You have the exciting opportunity to share your research with the public at the Kennedy Space Center Visitor Complex. It is important that you create your presentation in a way that best represents the information you want to share. See below for tips.
- What is a presentation session?
A presentation session is often utilized in the scientific community as part of a conference session in which professionals discuss the objectives of the research project, the research itself, and any results obtained so far. Presentation sessions provide researchers the opportunity to concisely summarize their research to publicize it and generate discussion on the topic. Presentations should be created in PowerPoint and should include text in bullet form, a good mix of graphics, the experiment purpose, hypothesis, and a visual representation of the experiment in a way that the general public can understand. At the presentation session, all team members are expected to be prepared to speak about a portion of the experiment and specifically speak to the slides that the team submits before their arrival at the Youth Launch Event.
- What makes a good presentation?
- Important information should be readable from 15 to 30 feet away.
- The title should be short and should draw interest. It should not contain chemical names.
- The text on slides should be in bullets. Each slide should have no more than four bullets. Words should be minimal, clear, and to the point. Use fonts that are easy to read such as Times New Roman, Garamond, and Arial. Headers should be 35-40 pt and text should be 22-24 pt.
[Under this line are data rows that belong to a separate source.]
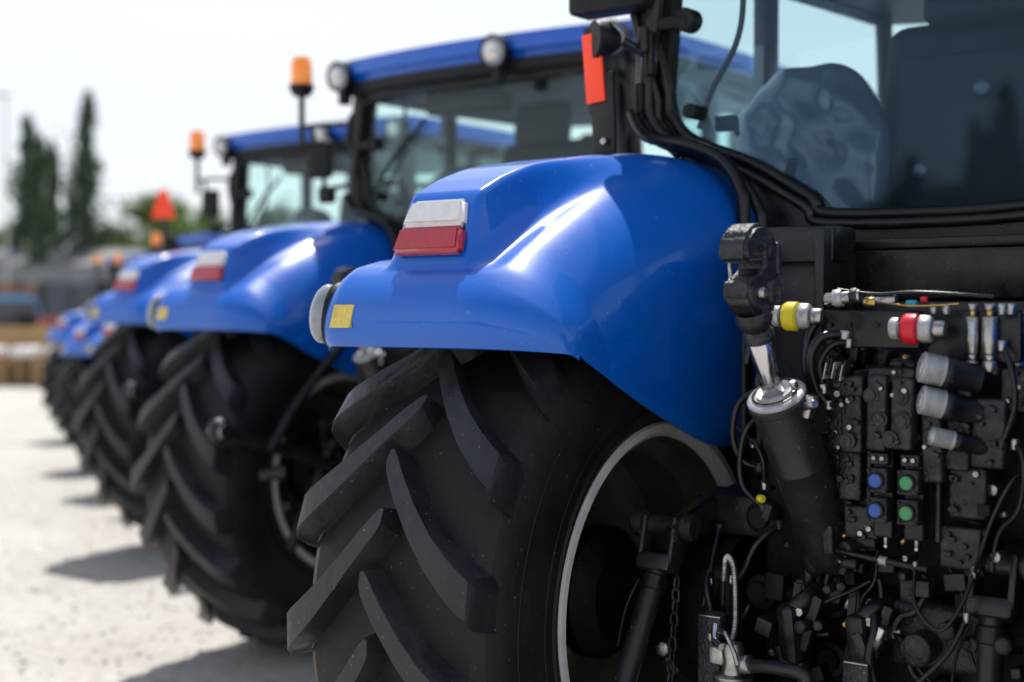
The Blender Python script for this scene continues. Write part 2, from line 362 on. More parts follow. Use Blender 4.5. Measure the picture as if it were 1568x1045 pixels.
    cushion((.36,1.25,2.15),(.10,.45,.10),BLKM,b=.04); cushion((.45,1.3,1.95),(.18,.6,.35),GREYI,b=.05)
    for x,z in ((-.20,2.25),(.0,2.5),(.21,2.52)): s.cyl((x,.94,z),(x,.895,z),.025,PLAS)
    s.cyl((.20,.90,2.50),(.20,.885,2.50),.016,ALU)
    b=bmesh.new(); bmesh.ops.create_cube(b,size=1); bmesh.ops.subdivide_edges(b,edges=b.edges[:],cuts=18,use_grid_fill=True)
    rp=random.Random(4); ph=[rp.uniform(0,6) for _ in range(8)]
    for v in b.verts:
        k=1-.22*sstep(.05,.5,v.co.z); x,y,z=v.co
        r=(abs(2*x)**4+abs(2*y)**4+abs(2*z)**4)**.25; q=v.co/(r if r>0 else 1)
        q=Vector((q.x*k,q.y,q.z)); w=.018*math.sin(q.x*19+q.z*7+ph[0])+.020*math.sin(q.z*15-q.x*11+ph[1])+.012*math.sin(q.z*31+q.x*17+ph[2])
        v.co=Vector((q.x*(1+w*.4),q.y*(1+w*5),q.z*(1+w*.3)))
    s.bm(b,PLAS,Matrix.Translation((-.56,.86,2.32))@Euler((R(-8),0,R(5))).to_matrix().to_4x4()@Matrix.Diagonal((.52,.2,.60,1)))
    s.box((-.56,1.0,2.05),(.42,.42,.16),PLAS,bev=.06,seg=4); s.box((-.56,.98,1.82),(.36,.36,.35),GREYI,bev=.04)
    s.tube([(-.05,1.72,1.7),(-.05,1.64,2.1),(-.05,1.58,2.25)],.045,BLKM)
    ring=[(-.05+.2*math.cos(k*math.pi/8),1.56+.2*math.sin(k*math.pi/8)*.75,2.27+.2*math.sin(k*math.pi/8)*.55) for k in range(16)]
    s.tube(ring,.015,BLKM,closed=True,sub=2); s.box((-.05,1.58,2.26),(.36,.04,.03),BLKM)
    s.box((-.05,1.85,2.05),(.55,.2,.2),GREYI,bev=.05); s.box((.62,1.5,2.45),(.2,.04,.16),BLKM,bev=.015,rot=(0,0,-25))
    s.tube([(.62,1.55,2.0),(.62,1.5,2.3),(.62,1.5,2.45)],.012,BLKM)
    s.box((-.28,.62,2.93),(.5,.18,.12),BLKM,bev=.03); s.box((-.3,1.9,2.86),(.26,.03,.07),BLKM,bev=.02)
    s.tube([(-.74,.43,2.38),(-.70,.44,2.50),(-.62,.45,2.64),(-.60,.46,2.78),(-.62,.47,2.99)],.010,SEAL)
    s.tube([(-.52,.62,2.22),(-.42,.6,2.17),(-.36,.6,2.1),(-.36,.6,2.03)],.012,SEAL); s.tube([(-.52,.62,2.22),(-.5,.6,2.28)],.02,SEAL)
    s.tube([(-.72,.5,2.42),(-.66,.5,2.40),(-.64,.5,2.36)],.01,SEAL); s.box((-.68,.5,2.40),(.08,.03,.05),BLKM,bev=.01)
    s.obj('cab_interior',parent,sharp=60)
    wp=MB(); wp.box((-.5,.372,2.72),(.34,.014,.022),BLKM,rot=(0,-40,0),bev=.003); wp.tube([(-.76,.375,2.45),(-.62,.372,2.62),(-.48,.37,2.75)],.011,BLKM); wp.obj('rear_wiper',parent)

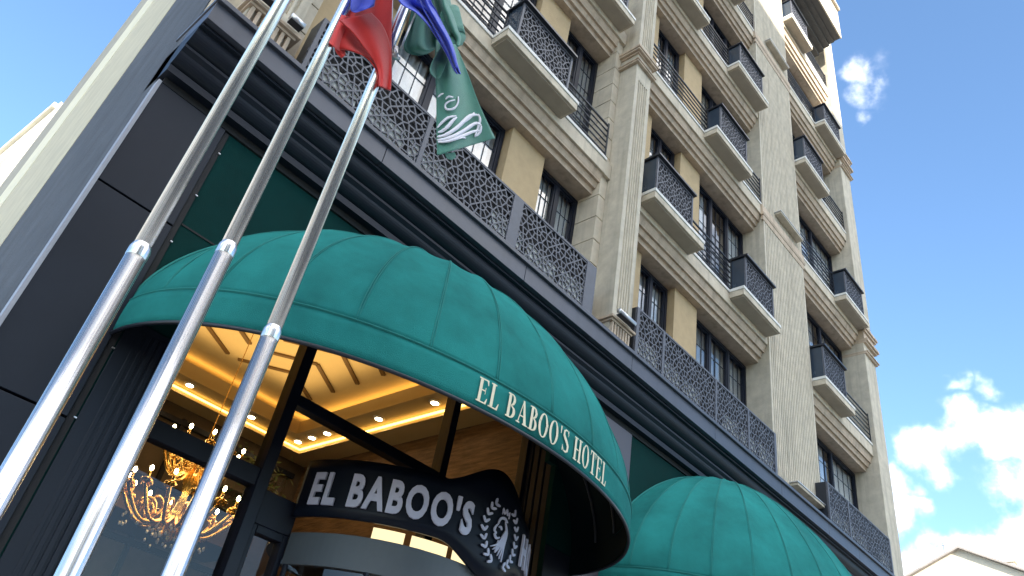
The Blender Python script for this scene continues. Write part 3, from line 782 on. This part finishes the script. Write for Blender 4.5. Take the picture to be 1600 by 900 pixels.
# emblem strokes on the board: (list of (x,z)) local metres, th = HC + x/r
def stroke_mesh(m, pts, wd, fn, n=10):
    # smooth polyline with width profile, fn maps (x,z)->3D
    P = [Vector(p) for p in pts]
    Q = []
    for i in range(len(P) - 1):
        p0 = P[max(i - 1, 0)]; p1 = P[i]; p2 = P[i + 1]; p3 = P[min(i + 2, len(P) - 1)]
        for k in range(n // (len(P) - 1) + 2):
            t = k / (n // (len(P) - 1) + 2)
            Q.append(.5 * ((2 * p1) + (-p0 + p2) * t + (2 * p0 - 5 * p1 + 4 * p2 - p3) * t * t + (-p0 + 3 * p1 - 3 * p2 + p3) * t ** 3))
    Q.append(P[-1]); L = len(Q) - 1; b = len(m.v)
    for i, q in enumerate(Q):
        d = (Q[min(i + 1, L)] - Q[max(i - 1, 0)])
        if d.length < 1e-9: d = Vector((1, 0))
        d.normalize(); nn = Vector((-d.y, d.x)); w = wd * (math.sin(math.pi * (.08 + .84 * i / L)) ** .7)
        a, c = q + nn * w / 2, q - nn * w / 2
        m.v += [tuple(fn(a.x, a.y)), tuple(fn(c.x, c.y))]
    for i in range(L): m.face((b + 2 * i, b + 2 * i + 1, b + 2 * i + 3, b + 2 * i + 2))
def emblem(m, fn, S=1.0):
    st = lambda pts, w: stroke_mesh(m, [(x * S, z * S) for x, z in pts], w * S, fn)
    # lion head in profile looking left: brow, muzzle, jaw, mane locks, crown, laurel around
    st([(-.055, .045), (-.04, .085), (.0, .10), (.035, .085)], .016)
    st([(-.055, .045), (-.075, .02), (-.078, -.005), (-.058, -.012)], .014)
    st([(-.058, -.012), (-.07, -.028), (-.05, -.045), (-.02, -.03)], .016)
    st([(-.045, .03), (-.025, .035), (-.012, .02)], .014)
    for i in range(6):
        x = .035 - i * .012
        st([(.01 + .004 * i, .085 - .01 * i), (.045 - .004 * i, .02), (.035 - .012 * i, -.07), (.03 - .024 * i, -.17 + .012 * i)], .013)
    st([(-.03, -.05), (-.03, -.09), (-.045, -.13)], .013)
    st([(-.03, .12), (-.028, .16), (-.008, .13), (.01, .165), (.022, .13), (.04, .155), (.042, .115)], .010)
    for sg in (-1, 1):
        for k in range(9):
            a = R(250 - 15 * k) if sg < 0 else R(-70 + 15 * k)
            r = .165; px, pz = r * math.cos(a), r * math.sin(a) * 1.25
            dx, dz = -math.sin(a) * sg * .5 * -1, math.cos(a) * sg * .5 * -1
            t = Vector((-math.sin(a), math.cos(a))) * (-1 if sg < 0 else 1)
            for q in (.7, -.7):
                dd = Matrix.Rotation(q, 2) @ t
                st([(px, pz), (px + dd.x * .02, pz + dd.y * .022), (px + dd.x * .042, pz + dd.y * .042)], .017)
m = MB(); emblem(m, lambda x, z: cyl(5.6 + x * 180 / math.pi / SR, SR + .036, 3.52 + z), 1.25)
m.build('emblem', 'letter_silver', sign, solid=.01)

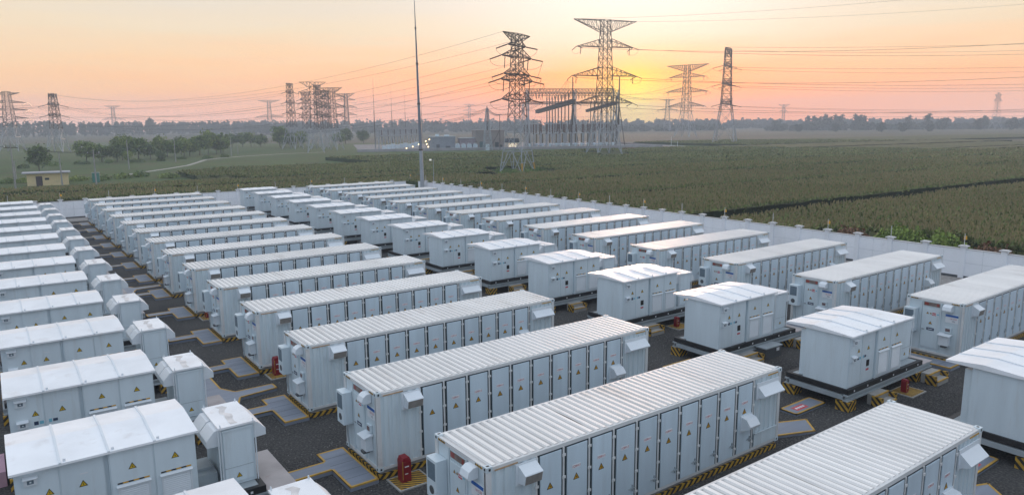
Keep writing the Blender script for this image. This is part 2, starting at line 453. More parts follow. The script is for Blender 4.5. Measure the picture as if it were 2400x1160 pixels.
proto = make_container()
def container_label(col, k, last=14):
    where = {'B': 'middle column', 'D': 'column along the perimeter wall'}[col]
    if col == 'B' and k == 0: return 'white battery container with ribbed roof cut off by the bottom right corner of the photo'
    if col == 'B' and k == 1: return 'white battery container with ten doors and a brown streak on its roof, bottom centre'
    if col == 'D' and k == 1: return 'battery container cut by the right photo edge with a blue-topped notice on its end'
    if k == last: return 'white battery container farthest back in the %s, before the far wall' % where
    return 'white battery container, %s from the front in the %s' % (ORD[k] if col == 'B' else ORD[k - 1], where)

first = True
CONTAINERS = {}
for col, x, ks in (('B', 0.0, range(0, 15)), ('D', DX, range(0, 15))):
    for k in ks:
        if col == 'D' and k == 0: continue
        o = proto if first else copy_tree(proto)
        first = False
        yy = k * PITCH + (0.0 if col == 'B' else -.03)
        o.location = (x + rnd.uniform(-.05, .05), yy + rnd.uniform(-.04, .04), PL); o.rotation_euler = (0, 0, rnd.uniform(-.003, .003))
        tag(o, container_label(col, k), 'container', 'white battery containers standing in two columns')
        CONTAINERS[(col, k)] = o

# brown streaks of the ribbed roof of the bottom-centre container (dirt lying in the groove)
st = MB()
RUST = paint('roof_rust', (.09, .055, .04), .9, .3, 3)
RUSTL = paint('roof_rust_light', (.30, .24, .20), .9, .3, 3)
p48 = (CL - .2) / 48
def streak(mb, i, y0, y1, w, m):
    xs = .10 + i * p48 + .2 * p48; z = CH - .004 - .05 + .003
    n = 8
    for j in range(n):
        a = y0 + (y1 - y0) * j / n; b2 = y0 + (y1 - y0) * (j + 1) / n
        wa = w * math.sin(math.pi * j / n) ** .6 if 0 < j else 0; wb = w * math.sin(math.pi * (j + 1) / n) ** .6 if j + 1 < n else 0
        mb.face([(xs - wa, a, z), (xs + wa, a, z), (xs + wb, b2, z), (xs - wb, b2, z)], m)
for a in ((14, .55, 1.9, .036, 0), (25, .3, 2.0, .022, 1), (30, .4, 1.4, .018, 1)):
    st = MB(); streak(st, *a); st.build('roof_stain', [RUST, RUSTL], CONTAINERS[('B', 1)])
for a in ((33, .4, 2.1, .03, 0), (26, .3, 1.7, .025, 0), (22, .5, 2.2, .03, 1)):
    st = MB(); streak(st, *a); st.build('roof_stain', [RUST, RUSTL], CONTAINERS[('B', 0)])

# plinths under the containers
pm = MB()
pm.box(.03, .03, 0, CL - .03, CW - .03, .18, 0)
for xx in (.0, CL - 1.2): pass
pm.build('container_plinth', [HAZ])
pl = bpy.data.objects['container_plinth']
pm2 = MB(); pm2.box(.1, .1, .18, CL - .1, CW - .1, PL + .02, 0); pm2.build('plinth_top', [CONC], pl)
i = 0
for (col, k), c in CONTAINERS.items():
    o = pl if i == 0 else copy_tree(pl); i += 1
    o.location = (c.location.x, c.location.y, 0)
    tag(o, 'black and yellow striped plinth under the %s container of the %s' % (ORD[k if col == 'B' else k - 1] if k < 14 else 'farthest', 'middle column' if col == 'B' else 'right column'), 'plinth', 'striped plinths under the containers')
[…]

- Organize your content in an order that makes sense as you describe your experiment.
- Be sure to leave empty space (“white space”) between bullets.
- Use graphics, color, and fonts effectively. Do not use more than two font styles. Use a color scheme to attract attention but be aware of some common pitfalls. Red-green color blindness affects a significant number of people, so try to avoid using these colors next to each other (for example, do not use red and green for adjacent slices in a pie chart). Yellow can be a “weak” color that is unsuitable for thin outlines and lines on a graph. Your presentation should contain an equal amount graphics, pictures, and text.
- Aim for a clean and consistent layout. Choose colors carefully. Dark print on a light background is usually best. For formatting, left-justify text within text boxes or fully justify blocks of text.
- Include acknowledgements (e.g., your names(s) and school, your program leader/mentor, the Space Station Explorers logo, the name of the scientist that you are working with, etc.) on your last slide.
- Edit your presentation carefully for typographic or grammatical mistakes and image quality before the final presentation.
- Practice your slides with your team members multiple times before your presentation. Be comfortable with the material. It is ok to have index cards or a paper with you, as long you do not read from them the entire presentation. Making eye contact with your audience is very important.
- Interacting With Your Audience
You should know your slides well and be well prepared to present them. Your slides should include a very brief summary of your project, the objectives, how the experiment will be done, how long the experiment will be on station, what you will do while your experiment is on station, and how you will evaluate the data. Start with an introduction, then discuss your experiment, and then highlight the results you expect to get.
The audience may ask a question or two after the presentation. Here are five questions you should be able to answer easily:
- Why are we doing this and what do we hope to add to this field of research?
- What are the methods we will use?
- What conclusions might we come to from the data we collect?
- What recommendations might we have based on results from this research?
- Why did we choose this experiment to send to the ISS?
If you do not know an answer, admit it, provide a speculation, and ask what the person asking thinks. Be sure to check to see if your listeners understand the technical aspects of your explanation and if what you are saying makes sense.
Practice your delivery to a group of friends, your parents, your youth group leader, or a teacher. Be sure to speak loudly enough to be heard, slow enough to be understood, and without fillers like “um,” “uh,” “like,” “you know,” and “okay.”
Good luck, we know you will do a great job!